[The History of Rome, Book II by Theodor Mommsen]@TWC D-Link bookThe History of Rome, Book II CHAPTER IV 13/35
Sprung from the same cradle from which the Hellenic, Italian, and Germanic peoples issued,( 7) the Celts doubtless like these migrated from their eastern motherland into Europe, where at a very early period they reached the western ocean and established their headquarters in what is now France, crossing to settle in the British isles on the north, and on the south passing the Pyrenees and contending with the Iberian tribes for the possession of the peninsula.
This, their first great migration, flowed past the Alps, and it was from the lands to the westward that they first began those movements of smaller masses in the opposite direction--movements which carried them over the Alps and the Haemus and even over the Bosporus, and by means of which they became and for many centuries continued to be the terror of the whole civilized nations of antiquity, till the victories of Caesar and the frontier defence organized by Augustus for ever broke their power. The native legend of their migrations, which has been preserved to us mainly by Livy, relates the story of these later retrograde movements as follows.( 8) The Gallic confederacy, which was headed then as in the time of Caesar by the canton of the Bituriges (around Bourges), sent forth in the days of king Ambiatus two great hosts led by the two nephews of the king.
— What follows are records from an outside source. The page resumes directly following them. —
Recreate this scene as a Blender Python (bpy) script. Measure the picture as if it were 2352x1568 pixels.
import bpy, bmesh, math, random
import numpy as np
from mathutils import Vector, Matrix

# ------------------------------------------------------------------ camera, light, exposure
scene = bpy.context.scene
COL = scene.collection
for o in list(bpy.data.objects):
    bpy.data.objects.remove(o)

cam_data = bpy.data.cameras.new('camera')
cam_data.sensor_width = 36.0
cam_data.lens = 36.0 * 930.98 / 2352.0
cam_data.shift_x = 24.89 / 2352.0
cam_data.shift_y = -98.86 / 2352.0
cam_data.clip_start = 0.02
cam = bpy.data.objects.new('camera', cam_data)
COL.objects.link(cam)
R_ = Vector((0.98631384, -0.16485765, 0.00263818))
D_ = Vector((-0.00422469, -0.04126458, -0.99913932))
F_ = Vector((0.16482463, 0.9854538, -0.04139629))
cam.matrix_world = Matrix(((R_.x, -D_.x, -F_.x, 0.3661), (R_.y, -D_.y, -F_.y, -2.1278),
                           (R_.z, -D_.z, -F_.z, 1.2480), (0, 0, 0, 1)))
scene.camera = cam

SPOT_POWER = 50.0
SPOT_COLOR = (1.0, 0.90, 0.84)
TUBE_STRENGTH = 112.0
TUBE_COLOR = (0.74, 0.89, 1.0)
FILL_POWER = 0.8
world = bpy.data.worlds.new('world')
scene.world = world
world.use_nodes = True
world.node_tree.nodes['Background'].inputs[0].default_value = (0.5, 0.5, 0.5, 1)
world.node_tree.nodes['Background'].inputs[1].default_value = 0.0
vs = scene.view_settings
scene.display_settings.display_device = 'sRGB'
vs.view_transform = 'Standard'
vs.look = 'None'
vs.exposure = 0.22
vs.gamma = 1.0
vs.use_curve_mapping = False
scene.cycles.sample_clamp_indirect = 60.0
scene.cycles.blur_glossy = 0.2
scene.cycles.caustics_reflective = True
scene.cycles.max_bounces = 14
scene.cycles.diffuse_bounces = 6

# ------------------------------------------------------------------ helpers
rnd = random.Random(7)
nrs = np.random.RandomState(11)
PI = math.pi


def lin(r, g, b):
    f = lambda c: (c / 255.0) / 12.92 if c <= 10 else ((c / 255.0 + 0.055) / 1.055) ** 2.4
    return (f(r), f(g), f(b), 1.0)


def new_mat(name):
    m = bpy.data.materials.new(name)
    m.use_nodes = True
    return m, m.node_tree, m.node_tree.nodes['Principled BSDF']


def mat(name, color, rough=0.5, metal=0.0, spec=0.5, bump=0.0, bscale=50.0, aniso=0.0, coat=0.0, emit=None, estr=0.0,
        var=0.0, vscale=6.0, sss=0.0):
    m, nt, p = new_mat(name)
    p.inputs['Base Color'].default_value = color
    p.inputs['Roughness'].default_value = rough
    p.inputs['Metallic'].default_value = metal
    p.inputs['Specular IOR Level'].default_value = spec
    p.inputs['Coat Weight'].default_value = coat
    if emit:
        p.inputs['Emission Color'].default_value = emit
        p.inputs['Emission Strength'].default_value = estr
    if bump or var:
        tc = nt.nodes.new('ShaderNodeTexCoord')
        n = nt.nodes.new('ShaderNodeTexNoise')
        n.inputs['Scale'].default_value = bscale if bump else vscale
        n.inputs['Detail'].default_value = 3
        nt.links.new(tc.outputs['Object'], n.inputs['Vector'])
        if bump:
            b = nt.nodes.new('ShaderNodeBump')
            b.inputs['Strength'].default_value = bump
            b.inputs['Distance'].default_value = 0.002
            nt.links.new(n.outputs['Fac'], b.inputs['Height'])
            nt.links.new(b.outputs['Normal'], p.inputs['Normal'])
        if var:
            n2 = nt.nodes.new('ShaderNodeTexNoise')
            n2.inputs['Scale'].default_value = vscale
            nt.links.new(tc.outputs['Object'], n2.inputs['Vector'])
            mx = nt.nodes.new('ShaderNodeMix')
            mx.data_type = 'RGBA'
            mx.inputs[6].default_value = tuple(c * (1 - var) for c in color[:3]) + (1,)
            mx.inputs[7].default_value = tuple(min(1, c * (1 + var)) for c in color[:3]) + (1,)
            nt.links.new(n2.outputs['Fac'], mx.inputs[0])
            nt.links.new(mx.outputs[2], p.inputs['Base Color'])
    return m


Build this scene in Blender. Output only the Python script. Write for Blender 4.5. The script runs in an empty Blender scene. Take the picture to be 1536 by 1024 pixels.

One of these nephews, Sigovesus, crossed the Rhine and advanced in the direction of the Black Forest, while the second, Bellovesus, crossed the Graian Alps (the Little St.Bernard) and descended into the valley of the Po.
From the former proceeded the Gallic settlement on the middle Danube; from the latter the oldest Celtic settlement in the modern Lombardy, the canton of the Insubres with Mediolanum (Milan) as its capital.
Another host soon followed, which founded the canton of the Cenomani with the towns of Brixia (Brescia) and Verona.